1) Reduce the surface area. Borrowing a term from the security world, we decided that since we didn’t have modularity on our side, at least we could, in the first iteration, eliminate dependencies and hack away the strands of the spider web. This made sense from several perspectives:

  • It allowed us to get a fuller picture of what we were dealing with by going through the entire code-base once, without being overcommitted. If our initial estimates of scope and cost were off, we could adjust them and/or allow the stakeholders to pull the plug on the project.
  • Removing unused and seldom used code, combining and reducing duplication, and refactoring to circumvent easily avoidable dependencies in of itself was a debt reductive activity (or perhaps the analogy or removing scar tissue is more appropriate here). If the plug were to be pulled on the project due to technical, resource, financial or any of a number business re-prioritization reasons, completing this activity would be a significant step towards modularity and simplification. There was immediate ROI.
  • It gave the stakeholders a legitimate evaluation point at which to decide to continue or not without “throwing away” work.

2) Neuter the entity. One critical entity was radically transforming both in terms of its attributes and its relationship to other entities. At this step we aimed to move the attributes to their new homes on other entities or eliminate them entirely, while at the same time preserving the relational structure. This meant that some code would have to change, but a significant number of queries, reports, and the like could remain only marginally effected as the JOINs would stay viable. It would also mean that the eventual change to the entity’s relationships would be slightly less impactful because most of its attributes had been removed leaving it more or less a relational placeholder. At this point we’d also write the data migration scripts.

3) Break the chains. The last step would be to sever the relationships and reorganize the entities, effectively breaking all code that had previously relied on those relationships. Once this was done, there was no going back, no partially effected queries or seemingly unaffected business logic. We struggled with a way to do this without one massive all-at-once ripple, but couldn’t find one (without going back to the “long duration” approach).

“Plans are useless: planning is invaluable” (Eisenhower)

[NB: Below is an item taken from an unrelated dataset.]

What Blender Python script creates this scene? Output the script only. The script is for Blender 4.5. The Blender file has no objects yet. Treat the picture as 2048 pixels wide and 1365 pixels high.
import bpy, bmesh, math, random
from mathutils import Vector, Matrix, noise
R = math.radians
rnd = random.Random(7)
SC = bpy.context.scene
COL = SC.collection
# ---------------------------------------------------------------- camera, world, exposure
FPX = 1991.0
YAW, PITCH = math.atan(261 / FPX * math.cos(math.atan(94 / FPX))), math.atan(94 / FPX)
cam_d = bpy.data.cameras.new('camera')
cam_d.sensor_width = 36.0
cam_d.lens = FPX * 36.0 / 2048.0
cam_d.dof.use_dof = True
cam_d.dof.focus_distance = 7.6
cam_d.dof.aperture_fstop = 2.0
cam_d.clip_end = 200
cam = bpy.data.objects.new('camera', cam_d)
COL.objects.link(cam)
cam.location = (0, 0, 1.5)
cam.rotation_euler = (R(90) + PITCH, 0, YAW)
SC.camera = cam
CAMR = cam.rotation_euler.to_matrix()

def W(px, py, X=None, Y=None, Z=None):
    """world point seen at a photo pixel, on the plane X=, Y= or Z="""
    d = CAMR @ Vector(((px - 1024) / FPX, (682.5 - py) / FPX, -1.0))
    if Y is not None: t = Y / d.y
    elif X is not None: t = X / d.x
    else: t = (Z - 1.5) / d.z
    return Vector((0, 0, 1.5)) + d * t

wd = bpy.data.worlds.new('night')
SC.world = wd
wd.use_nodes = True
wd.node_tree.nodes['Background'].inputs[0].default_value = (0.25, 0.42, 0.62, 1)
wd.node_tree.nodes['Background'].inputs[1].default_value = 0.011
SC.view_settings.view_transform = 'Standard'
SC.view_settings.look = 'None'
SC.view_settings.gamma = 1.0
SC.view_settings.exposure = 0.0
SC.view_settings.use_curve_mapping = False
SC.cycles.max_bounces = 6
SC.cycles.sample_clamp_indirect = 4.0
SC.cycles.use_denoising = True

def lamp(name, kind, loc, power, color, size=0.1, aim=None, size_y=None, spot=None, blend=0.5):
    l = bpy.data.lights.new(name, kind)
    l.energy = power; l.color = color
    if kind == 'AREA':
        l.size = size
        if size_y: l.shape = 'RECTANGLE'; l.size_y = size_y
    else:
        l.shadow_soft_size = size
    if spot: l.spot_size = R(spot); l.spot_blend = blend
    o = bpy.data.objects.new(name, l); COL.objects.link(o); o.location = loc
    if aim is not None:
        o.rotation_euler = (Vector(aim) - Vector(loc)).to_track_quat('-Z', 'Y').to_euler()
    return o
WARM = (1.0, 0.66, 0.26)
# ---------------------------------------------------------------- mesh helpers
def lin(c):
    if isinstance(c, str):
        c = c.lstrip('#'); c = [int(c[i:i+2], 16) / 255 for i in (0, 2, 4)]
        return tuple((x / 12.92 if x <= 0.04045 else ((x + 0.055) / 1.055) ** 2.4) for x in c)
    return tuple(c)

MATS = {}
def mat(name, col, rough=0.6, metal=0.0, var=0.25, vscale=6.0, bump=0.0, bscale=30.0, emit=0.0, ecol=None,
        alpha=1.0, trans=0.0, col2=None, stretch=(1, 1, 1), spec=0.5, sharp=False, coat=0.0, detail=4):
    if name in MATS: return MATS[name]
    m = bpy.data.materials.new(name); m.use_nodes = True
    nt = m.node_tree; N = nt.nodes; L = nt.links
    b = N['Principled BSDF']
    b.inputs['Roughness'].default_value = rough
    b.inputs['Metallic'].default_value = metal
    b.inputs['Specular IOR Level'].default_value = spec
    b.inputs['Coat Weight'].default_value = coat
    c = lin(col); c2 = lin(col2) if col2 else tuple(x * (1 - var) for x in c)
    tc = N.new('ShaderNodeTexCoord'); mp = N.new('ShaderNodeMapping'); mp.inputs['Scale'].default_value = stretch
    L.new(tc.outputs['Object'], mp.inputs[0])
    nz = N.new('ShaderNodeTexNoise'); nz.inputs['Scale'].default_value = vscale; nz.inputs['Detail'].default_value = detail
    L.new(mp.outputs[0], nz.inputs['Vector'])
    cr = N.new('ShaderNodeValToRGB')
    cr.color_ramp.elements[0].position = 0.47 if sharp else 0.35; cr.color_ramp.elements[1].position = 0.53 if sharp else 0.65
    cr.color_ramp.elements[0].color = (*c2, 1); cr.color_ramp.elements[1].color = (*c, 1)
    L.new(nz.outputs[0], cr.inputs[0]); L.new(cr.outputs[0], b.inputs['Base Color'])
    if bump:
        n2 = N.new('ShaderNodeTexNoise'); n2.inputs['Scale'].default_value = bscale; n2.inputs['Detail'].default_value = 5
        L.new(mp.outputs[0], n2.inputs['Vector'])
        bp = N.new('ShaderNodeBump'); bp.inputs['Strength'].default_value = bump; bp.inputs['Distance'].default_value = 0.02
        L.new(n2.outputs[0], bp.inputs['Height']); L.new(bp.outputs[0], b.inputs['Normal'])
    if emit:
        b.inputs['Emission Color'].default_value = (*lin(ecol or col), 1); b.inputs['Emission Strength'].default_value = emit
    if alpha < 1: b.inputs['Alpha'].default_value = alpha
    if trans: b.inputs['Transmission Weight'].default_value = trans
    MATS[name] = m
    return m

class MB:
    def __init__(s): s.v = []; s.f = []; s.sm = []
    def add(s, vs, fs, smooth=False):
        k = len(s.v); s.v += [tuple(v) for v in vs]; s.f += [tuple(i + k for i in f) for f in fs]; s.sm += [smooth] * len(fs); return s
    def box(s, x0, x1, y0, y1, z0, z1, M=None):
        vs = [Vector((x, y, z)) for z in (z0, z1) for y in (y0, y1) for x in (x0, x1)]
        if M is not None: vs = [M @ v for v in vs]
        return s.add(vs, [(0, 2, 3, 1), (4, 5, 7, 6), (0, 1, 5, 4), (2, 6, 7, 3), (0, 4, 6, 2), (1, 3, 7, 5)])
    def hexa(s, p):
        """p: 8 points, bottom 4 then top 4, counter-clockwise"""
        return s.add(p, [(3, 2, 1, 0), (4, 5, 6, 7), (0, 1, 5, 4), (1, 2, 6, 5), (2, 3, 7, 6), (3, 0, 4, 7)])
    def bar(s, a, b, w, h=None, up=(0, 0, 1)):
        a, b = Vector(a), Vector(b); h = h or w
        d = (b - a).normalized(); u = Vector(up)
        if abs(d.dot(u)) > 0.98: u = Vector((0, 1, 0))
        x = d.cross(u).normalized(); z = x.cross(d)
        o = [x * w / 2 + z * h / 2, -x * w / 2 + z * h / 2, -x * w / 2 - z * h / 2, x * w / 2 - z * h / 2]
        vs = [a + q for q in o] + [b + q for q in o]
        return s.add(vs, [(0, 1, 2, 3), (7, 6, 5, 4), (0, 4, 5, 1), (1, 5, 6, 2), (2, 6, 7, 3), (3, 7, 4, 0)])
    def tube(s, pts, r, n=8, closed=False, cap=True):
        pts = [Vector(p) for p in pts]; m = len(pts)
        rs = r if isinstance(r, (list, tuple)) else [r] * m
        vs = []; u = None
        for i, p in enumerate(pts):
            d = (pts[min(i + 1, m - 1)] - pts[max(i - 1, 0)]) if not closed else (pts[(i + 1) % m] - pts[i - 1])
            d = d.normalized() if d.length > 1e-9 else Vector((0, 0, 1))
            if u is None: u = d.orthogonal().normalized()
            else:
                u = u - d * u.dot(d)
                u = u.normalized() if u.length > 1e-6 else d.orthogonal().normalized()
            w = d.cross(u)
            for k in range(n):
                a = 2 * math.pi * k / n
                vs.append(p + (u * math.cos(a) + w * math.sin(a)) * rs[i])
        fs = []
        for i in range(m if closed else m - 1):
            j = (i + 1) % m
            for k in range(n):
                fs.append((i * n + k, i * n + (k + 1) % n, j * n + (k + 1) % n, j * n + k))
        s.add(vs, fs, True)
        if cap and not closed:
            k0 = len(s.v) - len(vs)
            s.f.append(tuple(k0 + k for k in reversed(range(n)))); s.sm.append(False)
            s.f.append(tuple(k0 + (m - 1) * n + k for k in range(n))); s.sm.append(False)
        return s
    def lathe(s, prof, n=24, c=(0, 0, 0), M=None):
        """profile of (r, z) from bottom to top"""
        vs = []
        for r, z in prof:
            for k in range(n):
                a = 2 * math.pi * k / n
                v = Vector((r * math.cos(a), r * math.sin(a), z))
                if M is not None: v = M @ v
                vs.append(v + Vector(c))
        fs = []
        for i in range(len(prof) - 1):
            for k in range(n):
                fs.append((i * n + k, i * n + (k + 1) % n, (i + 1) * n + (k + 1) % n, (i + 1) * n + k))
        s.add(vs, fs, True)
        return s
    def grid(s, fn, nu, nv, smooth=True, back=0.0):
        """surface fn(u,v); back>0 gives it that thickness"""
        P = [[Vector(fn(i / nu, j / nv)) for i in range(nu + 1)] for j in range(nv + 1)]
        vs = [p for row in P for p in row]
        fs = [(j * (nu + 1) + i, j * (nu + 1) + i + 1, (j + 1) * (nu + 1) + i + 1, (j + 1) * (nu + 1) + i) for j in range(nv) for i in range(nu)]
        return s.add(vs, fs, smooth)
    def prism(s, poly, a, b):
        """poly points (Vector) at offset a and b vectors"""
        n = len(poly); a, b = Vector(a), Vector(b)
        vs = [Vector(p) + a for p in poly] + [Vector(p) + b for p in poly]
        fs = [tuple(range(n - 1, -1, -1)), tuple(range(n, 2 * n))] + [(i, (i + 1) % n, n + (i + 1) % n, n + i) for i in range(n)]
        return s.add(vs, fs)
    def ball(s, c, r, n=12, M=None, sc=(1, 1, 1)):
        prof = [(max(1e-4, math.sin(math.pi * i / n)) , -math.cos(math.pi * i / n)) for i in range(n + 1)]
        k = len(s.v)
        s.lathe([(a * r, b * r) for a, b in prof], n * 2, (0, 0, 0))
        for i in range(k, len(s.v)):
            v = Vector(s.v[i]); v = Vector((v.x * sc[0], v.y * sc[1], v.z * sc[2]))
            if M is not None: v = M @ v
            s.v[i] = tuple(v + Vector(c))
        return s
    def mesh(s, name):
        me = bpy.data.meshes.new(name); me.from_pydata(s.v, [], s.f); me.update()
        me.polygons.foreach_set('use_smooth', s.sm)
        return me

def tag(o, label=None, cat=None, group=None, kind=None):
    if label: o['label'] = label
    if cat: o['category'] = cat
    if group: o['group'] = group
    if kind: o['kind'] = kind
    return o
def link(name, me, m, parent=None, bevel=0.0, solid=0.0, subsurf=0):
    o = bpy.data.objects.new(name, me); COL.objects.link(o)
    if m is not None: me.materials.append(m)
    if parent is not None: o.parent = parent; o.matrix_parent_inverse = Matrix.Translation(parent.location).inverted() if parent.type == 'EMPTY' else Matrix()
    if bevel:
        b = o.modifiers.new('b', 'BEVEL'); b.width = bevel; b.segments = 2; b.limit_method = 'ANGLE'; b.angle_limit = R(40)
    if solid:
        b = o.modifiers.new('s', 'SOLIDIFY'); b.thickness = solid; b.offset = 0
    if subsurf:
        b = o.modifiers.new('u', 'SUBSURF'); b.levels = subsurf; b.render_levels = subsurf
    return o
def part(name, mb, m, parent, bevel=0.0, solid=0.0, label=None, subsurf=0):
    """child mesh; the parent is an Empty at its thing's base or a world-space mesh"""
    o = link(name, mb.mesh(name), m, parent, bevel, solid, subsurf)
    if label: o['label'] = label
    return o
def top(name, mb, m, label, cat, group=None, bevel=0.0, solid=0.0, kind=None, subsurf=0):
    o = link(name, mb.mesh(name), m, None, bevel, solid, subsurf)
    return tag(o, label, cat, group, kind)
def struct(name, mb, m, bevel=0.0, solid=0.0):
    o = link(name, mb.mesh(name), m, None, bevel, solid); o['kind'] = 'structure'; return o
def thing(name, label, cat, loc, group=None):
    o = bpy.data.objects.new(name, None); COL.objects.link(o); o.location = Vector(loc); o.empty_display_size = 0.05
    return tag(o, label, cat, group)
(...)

Currently we’re working on breaking the chains. We successfully reduced the surface area, reaping more benefit (getting rid of more scar tissue than anticipated) in a shorter time than expected. However, neutering the entity proved elusive, perhaps out of necessity but equally likely due to a lack of resolve on our part to stay committed to the plan. Nevertheless, some of the work done there wasn’t sufficiently insulated enough to release. Therefore, what could not be released safely into the production system has slipped into the current iteration making it bigger than we’d hoped. The lessons continue to be learned.